Ice fabrics in two-dimensional flows: beyond pure and simple shear

Abstract Ice fabrics – the distribution of crystal orientations in a polycrystal – are key for understanding and predicting ice flow dynamics. Despite their importance, the characteristics and evolution of fabrics produced outside of the deformation regimes of pure and simple shear flow has largely been neglected, yet they are a common occurrence within ice sheets. Here, we use a recently developed numerical model (SpecCAF) to classify all fabrics produced over a continuous spectrum of incompressible two-dimensional deformation regimes and temperatures. The model has been shown to accurately predict ice fabrics produced in experiments, where the ice has been deformed in either uniaxial compression or simple shear. Here we use the model to reveal fabrics produced in regimes intermediate to pure and simple shear, as well as those that are more rotational than simple shear.

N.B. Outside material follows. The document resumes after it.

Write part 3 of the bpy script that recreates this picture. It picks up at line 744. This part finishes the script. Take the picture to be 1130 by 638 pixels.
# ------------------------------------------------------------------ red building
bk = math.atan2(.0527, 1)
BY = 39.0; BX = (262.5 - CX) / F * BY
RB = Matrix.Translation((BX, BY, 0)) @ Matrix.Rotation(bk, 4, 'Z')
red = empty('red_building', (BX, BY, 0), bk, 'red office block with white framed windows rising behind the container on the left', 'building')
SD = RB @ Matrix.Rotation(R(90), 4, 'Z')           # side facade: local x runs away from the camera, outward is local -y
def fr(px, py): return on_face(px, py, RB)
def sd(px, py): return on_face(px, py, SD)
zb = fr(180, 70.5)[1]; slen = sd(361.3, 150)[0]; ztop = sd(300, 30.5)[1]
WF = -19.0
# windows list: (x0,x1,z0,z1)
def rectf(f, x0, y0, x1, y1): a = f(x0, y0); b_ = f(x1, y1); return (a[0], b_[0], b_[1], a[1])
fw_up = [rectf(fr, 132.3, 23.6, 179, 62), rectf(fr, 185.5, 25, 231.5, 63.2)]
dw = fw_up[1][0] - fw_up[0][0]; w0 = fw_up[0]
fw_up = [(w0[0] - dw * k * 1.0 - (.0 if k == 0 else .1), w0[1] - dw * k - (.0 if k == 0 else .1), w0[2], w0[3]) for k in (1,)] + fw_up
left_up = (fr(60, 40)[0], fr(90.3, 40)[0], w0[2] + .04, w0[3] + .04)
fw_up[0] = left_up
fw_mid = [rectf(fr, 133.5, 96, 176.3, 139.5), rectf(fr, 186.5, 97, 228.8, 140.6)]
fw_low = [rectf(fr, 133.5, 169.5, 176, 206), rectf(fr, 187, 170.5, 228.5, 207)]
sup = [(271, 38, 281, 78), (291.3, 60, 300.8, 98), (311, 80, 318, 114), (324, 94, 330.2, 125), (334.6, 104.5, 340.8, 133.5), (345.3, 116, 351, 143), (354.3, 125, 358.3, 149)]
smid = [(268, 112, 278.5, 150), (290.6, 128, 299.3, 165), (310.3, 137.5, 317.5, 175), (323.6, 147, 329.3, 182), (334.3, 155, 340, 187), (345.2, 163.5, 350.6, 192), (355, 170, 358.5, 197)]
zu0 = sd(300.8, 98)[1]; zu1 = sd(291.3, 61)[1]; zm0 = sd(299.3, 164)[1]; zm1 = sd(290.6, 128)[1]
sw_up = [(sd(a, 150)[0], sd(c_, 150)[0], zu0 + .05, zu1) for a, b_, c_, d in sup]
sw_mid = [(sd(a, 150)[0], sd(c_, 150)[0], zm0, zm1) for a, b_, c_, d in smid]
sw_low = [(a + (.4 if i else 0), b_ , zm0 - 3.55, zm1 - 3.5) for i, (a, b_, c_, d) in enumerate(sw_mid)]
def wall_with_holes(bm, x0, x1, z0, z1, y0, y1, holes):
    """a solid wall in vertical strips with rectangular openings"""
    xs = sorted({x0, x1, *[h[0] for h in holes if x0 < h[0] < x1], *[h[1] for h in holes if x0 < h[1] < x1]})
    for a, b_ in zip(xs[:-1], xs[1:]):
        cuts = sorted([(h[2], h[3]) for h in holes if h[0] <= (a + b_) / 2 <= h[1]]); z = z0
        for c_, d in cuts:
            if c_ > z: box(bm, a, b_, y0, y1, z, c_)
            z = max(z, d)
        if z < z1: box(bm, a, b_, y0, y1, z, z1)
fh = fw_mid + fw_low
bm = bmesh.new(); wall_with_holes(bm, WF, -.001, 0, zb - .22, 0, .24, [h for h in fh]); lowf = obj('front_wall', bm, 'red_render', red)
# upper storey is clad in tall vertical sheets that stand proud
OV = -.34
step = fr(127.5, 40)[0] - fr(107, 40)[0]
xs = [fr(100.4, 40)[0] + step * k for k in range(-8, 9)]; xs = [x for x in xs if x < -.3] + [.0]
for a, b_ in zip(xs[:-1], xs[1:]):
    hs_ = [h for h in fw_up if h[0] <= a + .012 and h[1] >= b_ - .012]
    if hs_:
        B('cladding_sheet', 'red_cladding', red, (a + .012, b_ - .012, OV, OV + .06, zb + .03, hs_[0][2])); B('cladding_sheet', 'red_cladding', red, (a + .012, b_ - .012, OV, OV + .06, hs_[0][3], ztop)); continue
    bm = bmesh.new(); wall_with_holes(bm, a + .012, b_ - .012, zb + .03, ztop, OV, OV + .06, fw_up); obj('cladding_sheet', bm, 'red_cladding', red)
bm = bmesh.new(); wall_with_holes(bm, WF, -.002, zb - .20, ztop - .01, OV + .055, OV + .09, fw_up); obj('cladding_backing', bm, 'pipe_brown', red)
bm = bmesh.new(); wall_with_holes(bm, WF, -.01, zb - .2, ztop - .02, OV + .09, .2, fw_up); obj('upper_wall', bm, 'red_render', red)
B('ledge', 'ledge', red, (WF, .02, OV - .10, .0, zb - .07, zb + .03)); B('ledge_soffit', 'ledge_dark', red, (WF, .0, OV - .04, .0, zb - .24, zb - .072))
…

We find that intermediate deformation regimes between pure and simple shear result in a smooth transition between a fabric characterised by a girdle and a secondary cluster pattern. Highly rotational deformation regimes are revealed to produce a weak girdle fabric. Furthermore, we provide regime diagrams to help constrain deformation conditions of measured ice fabrics. We also obtain predictions for the strain scales over which fabric evolution takes place at any given temperature. The use of our model in large-scale ice flow models and for interpreting fabrics observed in ice cores and seismic anisotropy provides new tools supporting the community in predicting and interpreting ice flow in a changing climate.